• WHAT YOU HAVE TO DO
The lines to reproduce run from the first one through the line containing "scene.camera = cam". Reproduce them exactly.

▼

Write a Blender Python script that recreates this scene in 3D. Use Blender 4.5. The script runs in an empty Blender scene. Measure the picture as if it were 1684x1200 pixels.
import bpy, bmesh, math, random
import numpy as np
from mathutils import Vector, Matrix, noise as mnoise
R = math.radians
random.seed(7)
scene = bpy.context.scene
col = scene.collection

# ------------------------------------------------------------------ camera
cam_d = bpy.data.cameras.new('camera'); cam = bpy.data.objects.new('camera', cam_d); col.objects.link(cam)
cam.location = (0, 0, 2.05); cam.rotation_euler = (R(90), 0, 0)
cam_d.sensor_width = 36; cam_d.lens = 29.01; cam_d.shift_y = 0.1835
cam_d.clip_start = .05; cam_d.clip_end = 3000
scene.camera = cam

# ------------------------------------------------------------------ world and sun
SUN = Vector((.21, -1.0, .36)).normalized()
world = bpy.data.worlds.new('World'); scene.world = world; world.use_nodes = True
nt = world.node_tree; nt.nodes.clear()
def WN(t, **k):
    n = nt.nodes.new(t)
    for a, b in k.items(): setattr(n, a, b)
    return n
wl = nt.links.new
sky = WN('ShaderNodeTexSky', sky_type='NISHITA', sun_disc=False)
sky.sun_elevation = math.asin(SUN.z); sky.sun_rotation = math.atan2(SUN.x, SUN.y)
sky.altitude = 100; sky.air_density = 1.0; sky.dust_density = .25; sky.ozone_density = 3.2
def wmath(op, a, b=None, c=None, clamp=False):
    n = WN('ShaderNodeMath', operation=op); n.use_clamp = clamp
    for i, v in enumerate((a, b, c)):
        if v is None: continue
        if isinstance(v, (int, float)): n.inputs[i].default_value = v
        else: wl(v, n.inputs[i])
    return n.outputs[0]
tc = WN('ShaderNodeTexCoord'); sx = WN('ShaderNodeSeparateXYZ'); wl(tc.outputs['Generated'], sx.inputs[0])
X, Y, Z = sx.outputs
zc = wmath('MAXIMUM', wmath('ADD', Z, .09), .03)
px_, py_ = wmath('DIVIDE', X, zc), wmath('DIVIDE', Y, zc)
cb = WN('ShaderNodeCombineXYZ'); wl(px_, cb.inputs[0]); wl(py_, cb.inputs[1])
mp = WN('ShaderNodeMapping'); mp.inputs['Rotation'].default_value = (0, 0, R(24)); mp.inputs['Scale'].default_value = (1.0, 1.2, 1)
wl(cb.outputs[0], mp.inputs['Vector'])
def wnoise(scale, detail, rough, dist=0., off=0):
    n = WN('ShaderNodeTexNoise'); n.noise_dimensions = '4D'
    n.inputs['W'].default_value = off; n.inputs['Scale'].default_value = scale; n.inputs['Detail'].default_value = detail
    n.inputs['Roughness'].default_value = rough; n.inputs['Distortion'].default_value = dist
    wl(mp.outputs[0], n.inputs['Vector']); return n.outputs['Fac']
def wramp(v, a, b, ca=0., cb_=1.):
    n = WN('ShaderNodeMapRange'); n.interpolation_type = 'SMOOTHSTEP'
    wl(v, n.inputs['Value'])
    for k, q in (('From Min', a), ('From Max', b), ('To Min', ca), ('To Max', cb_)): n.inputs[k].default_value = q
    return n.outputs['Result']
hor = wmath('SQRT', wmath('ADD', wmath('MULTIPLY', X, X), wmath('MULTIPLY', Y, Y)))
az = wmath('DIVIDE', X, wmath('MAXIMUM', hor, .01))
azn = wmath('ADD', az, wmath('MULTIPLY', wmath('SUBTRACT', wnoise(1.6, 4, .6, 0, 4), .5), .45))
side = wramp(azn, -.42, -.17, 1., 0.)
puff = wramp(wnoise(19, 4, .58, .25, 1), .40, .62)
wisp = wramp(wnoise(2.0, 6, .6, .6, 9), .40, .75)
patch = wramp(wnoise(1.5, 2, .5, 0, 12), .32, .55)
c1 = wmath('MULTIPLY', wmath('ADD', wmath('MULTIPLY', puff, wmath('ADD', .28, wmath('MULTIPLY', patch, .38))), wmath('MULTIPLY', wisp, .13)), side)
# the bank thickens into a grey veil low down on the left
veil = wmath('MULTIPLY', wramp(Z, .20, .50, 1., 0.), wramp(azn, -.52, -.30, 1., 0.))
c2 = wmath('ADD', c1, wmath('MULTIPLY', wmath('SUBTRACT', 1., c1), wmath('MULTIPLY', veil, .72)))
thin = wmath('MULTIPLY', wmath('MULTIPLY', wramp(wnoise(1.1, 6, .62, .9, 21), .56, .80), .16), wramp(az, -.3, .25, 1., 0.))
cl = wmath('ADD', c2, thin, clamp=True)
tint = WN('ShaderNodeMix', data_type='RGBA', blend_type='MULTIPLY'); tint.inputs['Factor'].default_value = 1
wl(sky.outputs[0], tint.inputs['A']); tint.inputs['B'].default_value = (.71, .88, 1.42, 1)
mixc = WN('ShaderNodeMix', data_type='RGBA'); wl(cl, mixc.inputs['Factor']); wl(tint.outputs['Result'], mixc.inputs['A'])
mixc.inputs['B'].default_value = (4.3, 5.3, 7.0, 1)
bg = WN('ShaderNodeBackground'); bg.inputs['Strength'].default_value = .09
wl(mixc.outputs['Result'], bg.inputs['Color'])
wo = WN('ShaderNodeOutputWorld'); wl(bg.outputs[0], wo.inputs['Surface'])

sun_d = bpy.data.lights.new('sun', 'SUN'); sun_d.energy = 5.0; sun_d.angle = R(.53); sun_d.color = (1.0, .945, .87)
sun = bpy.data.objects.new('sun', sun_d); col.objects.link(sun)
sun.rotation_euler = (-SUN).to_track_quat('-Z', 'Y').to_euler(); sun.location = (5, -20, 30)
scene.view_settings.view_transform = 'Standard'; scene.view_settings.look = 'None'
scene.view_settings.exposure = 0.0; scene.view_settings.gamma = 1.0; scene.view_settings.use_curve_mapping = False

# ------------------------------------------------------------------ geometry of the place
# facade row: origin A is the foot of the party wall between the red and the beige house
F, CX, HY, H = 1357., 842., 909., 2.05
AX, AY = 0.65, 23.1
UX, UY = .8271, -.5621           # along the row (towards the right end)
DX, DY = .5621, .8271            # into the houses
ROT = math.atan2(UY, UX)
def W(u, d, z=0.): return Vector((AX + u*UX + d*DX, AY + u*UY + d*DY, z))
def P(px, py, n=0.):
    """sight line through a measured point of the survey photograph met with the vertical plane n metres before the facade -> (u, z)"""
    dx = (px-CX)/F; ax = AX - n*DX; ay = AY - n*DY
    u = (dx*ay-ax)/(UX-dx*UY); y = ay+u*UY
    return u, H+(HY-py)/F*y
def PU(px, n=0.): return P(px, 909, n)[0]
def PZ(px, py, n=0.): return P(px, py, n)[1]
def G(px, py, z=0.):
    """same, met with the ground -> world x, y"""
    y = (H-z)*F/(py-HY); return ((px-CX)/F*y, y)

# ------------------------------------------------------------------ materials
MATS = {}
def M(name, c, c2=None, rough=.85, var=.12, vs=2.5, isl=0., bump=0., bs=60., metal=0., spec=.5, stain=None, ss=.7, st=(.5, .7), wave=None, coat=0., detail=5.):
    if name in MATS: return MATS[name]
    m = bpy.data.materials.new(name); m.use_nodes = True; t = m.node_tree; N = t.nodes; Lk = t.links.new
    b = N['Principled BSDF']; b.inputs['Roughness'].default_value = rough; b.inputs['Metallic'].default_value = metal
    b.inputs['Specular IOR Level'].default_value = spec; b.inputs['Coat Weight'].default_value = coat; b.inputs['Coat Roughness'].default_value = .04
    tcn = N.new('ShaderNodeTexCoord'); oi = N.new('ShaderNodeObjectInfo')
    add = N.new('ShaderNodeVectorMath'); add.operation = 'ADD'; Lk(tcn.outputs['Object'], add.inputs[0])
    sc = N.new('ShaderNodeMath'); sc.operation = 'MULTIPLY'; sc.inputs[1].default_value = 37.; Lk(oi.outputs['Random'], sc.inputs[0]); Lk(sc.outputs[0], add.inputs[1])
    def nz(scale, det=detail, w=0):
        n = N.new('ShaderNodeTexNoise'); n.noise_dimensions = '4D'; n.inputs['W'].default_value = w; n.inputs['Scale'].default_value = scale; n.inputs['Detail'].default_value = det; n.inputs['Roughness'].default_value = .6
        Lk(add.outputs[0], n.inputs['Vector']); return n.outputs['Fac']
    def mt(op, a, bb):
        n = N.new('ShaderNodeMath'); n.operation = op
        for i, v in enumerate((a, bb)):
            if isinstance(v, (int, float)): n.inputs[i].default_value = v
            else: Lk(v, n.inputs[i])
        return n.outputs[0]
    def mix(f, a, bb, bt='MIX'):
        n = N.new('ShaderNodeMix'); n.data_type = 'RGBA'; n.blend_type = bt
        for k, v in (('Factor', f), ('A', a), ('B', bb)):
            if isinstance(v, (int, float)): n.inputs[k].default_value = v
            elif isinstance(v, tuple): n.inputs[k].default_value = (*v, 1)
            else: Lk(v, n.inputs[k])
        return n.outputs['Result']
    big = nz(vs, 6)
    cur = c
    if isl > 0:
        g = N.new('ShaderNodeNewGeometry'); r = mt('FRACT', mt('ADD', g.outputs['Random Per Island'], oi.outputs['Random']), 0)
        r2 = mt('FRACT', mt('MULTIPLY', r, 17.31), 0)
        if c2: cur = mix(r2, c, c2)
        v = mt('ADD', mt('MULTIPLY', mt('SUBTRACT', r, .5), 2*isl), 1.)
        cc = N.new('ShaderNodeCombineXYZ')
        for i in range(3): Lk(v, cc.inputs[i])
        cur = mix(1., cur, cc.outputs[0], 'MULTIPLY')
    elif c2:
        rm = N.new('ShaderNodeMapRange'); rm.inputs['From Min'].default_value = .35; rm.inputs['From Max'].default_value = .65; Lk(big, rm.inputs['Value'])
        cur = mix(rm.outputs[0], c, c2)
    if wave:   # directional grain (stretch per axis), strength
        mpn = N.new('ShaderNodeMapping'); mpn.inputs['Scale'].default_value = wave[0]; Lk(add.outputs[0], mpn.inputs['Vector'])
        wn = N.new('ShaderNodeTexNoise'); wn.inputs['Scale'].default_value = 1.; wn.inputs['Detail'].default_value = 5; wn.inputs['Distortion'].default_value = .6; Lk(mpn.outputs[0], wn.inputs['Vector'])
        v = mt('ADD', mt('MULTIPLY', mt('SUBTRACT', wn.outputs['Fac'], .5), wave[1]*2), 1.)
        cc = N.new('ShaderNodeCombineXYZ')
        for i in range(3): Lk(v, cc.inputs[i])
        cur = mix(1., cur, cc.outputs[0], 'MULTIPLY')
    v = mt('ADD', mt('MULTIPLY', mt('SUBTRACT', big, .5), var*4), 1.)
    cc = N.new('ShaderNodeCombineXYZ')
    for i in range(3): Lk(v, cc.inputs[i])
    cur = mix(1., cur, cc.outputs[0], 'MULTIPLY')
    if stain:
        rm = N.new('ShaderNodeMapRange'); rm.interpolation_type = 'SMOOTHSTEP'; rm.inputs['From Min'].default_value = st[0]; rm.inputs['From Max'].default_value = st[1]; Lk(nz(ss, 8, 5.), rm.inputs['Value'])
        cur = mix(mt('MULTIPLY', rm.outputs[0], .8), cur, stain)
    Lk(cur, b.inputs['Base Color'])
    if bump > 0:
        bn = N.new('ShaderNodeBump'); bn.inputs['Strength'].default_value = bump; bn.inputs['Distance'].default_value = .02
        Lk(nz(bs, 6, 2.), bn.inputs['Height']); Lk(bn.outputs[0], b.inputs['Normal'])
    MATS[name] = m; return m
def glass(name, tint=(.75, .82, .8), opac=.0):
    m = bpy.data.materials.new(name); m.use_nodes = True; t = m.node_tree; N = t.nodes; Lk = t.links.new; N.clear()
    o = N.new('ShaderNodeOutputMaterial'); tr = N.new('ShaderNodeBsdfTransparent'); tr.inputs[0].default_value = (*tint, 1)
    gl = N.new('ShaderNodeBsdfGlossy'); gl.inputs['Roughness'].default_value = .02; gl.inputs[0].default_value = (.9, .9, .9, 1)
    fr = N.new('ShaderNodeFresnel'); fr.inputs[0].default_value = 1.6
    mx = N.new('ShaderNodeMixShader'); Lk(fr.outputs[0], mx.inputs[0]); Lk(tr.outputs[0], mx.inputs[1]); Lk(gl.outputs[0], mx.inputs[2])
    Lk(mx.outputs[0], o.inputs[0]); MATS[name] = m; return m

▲

• OUTPUT BELOW
Write a Blender Python script that recreates this scene in 3D. Use Blender 4.5. The script runs in an empty Blender scene. Measure the picture as if it were 1684x1200 pixels.
import bpy, bmesh, math, random
import numpy as np
from mathutils import Vector, Matrix, noise as mnoise
R = math.radians
random.seed(7)
scene = bpy.context.scene
col = scene.collection

# ------------------------------------------------------------------ camera
cam_d = bpy.data.cameras.new('camera'); cam = bpy.data.objects.new('camera', cam_d); col.objects.link(cam)
cam.location = (0, 0, 2.05); cam.rotation_euler = (R(90), 0, 0)
cam_d.sensor_width = 36; cam_d.lens = 29.01; cam_d.shift_y = 0.1835
cam_d.clip_start = .05; cam_d.clip_end = 3000
scene.camera = cam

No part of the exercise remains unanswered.